For this year’s Design Challenge, which took place on Saturday, February 17, the UW Cart Lab partnered with PhD student Kela Caldwell on her dissertation project to decipher and historicize the term race riot. Participants were asked to explore archival records of US “race riot” incidents between 1889 and 1945, and consider counter-cartographies and counter-narratives from different perspectives.

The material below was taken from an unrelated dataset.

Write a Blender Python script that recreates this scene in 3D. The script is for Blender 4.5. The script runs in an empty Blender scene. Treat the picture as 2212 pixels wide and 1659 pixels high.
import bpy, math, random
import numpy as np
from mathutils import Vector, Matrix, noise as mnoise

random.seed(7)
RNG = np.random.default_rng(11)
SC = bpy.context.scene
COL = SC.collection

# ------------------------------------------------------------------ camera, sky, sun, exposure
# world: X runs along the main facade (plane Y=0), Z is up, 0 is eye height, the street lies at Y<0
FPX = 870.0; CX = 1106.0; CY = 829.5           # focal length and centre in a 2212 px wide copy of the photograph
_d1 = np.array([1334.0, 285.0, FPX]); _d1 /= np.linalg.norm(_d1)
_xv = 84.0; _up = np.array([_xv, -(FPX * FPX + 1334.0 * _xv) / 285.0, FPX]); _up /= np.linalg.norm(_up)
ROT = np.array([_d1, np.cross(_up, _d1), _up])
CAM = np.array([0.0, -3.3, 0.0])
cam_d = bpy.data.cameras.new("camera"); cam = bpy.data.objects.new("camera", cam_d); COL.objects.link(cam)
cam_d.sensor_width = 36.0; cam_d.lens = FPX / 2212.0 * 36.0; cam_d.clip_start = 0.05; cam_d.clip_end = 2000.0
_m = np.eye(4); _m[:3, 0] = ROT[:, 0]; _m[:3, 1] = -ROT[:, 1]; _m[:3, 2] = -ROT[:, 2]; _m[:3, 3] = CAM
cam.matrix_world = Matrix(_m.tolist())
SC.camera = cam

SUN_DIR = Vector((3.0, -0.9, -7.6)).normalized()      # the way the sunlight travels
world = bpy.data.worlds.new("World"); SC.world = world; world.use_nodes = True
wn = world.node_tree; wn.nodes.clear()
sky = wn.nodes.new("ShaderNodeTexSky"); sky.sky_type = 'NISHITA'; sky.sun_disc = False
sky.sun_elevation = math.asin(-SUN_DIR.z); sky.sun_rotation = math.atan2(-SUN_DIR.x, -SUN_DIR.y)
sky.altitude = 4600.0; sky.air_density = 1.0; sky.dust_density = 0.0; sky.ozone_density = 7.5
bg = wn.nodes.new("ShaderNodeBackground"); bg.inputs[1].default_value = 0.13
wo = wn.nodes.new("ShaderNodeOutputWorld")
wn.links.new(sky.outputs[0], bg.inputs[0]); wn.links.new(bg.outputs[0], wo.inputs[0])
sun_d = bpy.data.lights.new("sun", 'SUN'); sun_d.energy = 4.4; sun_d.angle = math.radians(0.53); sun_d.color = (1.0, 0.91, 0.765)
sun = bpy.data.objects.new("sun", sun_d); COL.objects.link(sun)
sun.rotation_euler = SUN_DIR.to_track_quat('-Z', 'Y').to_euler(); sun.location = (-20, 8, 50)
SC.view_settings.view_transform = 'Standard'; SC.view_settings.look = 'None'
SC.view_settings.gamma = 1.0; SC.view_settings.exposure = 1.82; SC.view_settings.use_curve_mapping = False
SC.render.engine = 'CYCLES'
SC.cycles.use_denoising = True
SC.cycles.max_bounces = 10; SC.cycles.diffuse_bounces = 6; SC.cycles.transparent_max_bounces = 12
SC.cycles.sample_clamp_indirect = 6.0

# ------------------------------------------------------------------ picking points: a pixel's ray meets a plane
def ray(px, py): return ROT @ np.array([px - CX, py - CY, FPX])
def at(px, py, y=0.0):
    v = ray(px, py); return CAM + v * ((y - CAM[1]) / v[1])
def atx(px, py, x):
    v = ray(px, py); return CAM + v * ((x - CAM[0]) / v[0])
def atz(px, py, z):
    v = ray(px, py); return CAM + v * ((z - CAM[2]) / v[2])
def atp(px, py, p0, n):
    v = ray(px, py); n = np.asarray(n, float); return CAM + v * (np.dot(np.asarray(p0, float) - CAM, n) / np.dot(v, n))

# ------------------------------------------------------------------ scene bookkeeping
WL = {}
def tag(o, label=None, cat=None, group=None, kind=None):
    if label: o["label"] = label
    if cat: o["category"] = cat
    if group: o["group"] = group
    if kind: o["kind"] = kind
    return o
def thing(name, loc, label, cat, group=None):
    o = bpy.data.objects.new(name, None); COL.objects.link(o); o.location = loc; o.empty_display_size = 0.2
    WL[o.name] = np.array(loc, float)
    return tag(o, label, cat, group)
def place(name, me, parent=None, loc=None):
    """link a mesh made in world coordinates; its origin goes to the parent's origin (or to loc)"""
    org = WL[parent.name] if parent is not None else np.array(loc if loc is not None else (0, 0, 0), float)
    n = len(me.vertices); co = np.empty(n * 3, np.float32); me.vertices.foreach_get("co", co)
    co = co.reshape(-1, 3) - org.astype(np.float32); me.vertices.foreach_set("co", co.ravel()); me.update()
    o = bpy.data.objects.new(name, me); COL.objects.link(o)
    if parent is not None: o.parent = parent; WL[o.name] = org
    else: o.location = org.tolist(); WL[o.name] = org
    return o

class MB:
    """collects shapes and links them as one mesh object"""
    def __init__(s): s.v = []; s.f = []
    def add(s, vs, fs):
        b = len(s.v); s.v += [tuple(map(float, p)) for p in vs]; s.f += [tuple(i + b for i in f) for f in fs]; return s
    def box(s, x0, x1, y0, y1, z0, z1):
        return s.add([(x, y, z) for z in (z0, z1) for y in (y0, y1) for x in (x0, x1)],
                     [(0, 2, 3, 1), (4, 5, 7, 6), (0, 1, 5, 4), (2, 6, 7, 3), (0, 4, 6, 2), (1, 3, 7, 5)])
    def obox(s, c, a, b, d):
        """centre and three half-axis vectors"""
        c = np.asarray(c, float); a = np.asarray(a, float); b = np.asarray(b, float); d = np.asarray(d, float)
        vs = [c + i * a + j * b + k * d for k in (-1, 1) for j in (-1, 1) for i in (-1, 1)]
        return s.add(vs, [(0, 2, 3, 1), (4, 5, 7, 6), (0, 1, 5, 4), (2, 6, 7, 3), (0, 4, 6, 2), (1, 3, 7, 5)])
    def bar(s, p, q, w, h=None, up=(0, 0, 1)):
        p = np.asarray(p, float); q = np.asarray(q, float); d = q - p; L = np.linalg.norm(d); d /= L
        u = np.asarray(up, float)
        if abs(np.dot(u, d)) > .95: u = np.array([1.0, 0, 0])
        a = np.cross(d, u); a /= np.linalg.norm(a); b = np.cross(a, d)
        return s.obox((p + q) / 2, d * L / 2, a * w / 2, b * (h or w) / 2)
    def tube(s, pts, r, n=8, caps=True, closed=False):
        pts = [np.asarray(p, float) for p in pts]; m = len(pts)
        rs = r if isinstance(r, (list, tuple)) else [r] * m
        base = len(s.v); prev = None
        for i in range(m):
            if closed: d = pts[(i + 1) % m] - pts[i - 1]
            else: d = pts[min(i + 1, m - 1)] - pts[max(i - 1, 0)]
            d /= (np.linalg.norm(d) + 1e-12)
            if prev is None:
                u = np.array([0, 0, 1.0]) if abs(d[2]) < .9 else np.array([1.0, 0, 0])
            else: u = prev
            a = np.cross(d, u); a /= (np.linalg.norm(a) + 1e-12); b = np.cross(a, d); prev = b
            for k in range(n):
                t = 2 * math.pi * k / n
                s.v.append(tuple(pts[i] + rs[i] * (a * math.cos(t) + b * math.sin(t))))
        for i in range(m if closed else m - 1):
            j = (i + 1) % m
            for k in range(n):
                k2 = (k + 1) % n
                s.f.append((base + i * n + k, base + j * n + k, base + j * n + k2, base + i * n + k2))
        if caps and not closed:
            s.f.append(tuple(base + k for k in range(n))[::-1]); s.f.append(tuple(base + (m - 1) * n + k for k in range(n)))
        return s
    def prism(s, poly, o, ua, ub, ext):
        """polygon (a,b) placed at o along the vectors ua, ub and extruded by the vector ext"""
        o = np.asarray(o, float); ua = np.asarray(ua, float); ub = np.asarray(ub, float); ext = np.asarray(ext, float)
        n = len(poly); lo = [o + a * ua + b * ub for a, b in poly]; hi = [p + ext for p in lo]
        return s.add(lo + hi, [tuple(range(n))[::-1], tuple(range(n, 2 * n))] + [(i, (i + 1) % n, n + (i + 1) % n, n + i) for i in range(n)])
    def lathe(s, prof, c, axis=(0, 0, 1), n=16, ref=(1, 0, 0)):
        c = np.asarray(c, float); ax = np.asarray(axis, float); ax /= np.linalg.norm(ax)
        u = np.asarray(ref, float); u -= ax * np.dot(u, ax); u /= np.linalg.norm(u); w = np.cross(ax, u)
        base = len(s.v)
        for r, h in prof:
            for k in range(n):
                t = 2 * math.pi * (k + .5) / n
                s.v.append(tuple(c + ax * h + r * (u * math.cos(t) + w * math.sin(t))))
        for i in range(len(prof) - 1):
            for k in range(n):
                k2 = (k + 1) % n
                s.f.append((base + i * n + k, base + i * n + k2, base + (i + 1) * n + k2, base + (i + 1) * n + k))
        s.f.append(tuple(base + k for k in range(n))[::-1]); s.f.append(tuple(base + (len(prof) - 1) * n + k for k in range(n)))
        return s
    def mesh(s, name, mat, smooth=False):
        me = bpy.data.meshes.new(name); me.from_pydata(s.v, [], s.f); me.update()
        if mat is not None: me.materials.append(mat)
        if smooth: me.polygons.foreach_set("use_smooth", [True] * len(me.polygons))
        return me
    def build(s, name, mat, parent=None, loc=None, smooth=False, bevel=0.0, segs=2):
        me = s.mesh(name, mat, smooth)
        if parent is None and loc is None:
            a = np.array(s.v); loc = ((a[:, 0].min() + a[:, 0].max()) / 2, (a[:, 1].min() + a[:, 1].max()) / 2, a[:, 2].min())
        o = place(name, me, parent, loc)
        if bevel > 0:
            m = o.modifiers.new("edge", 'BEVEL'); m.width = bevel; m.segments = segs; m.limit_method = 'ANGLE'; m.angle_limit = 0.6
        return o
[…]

Twenty-one students and staff participated, along with the event organizers: PhD students Gareth Baldrica-Franklin, Kela Caldwell, Alicia Iverson, Cart Lab Creative Director Alicia Cowart, Associate Faculty Director Bill Limpisathian, and Faculty Director Rob Roth.
The day’s goal was to create a collaborative atlas of maps that, according to Kela Caldwell, “gives participants the chance to explore mapping techniques, consider critical storytelling approaches by putting maps in relation to other maps, in addition to discovering hidden data and statistics through archival research materials to promote public engagement and awareness.” Organizers compiled archival data ahead of the event and engaged participants in an atlas compiling activity inspired by Guerrilla Cartography’s process of crowdsourced atlas production. By the end of the day, participants produced a mini-atlas with thematic chapters on “Headlining Violence,” “Systems in Place,” and “Narratives,” and were able to go home with a print of the atlas they helped create in a single day. The atlas comprises 12 maps total, including “Just Another Day in America” by graduate students Yanbing Chen and Brynn Patrello, “The Effects of the New Deal: Black American Housing and Lifestyles in Cleveland, OH” by undergraduate students Anya Shaw and Olivia Chan, and “The Making of Southern Horrors” by PhD student Vignesh Ramachandran.
The Design Challenge fills multiple department objectives. First and foremost, this annual event enables students to test their skills and expand their design portfolios, which are important for obtaining gainful employment in cartography and the geospatial industry. The Design Challenge also creates an opportunity for new transdisciplinary conversations across subdisciplines and generates new insights and research questions. Within cartography, the Design Challenge encourages experimentation with alternative creative design approaches, enabling participants to step back from delivering specific products, and instead focus on being more intentional throughout the process. Finally, the Design Challenge often emphasizes community-engaged scholarship and design practices, empowering community partners with maps and spatial arguments around inequities and defined needs.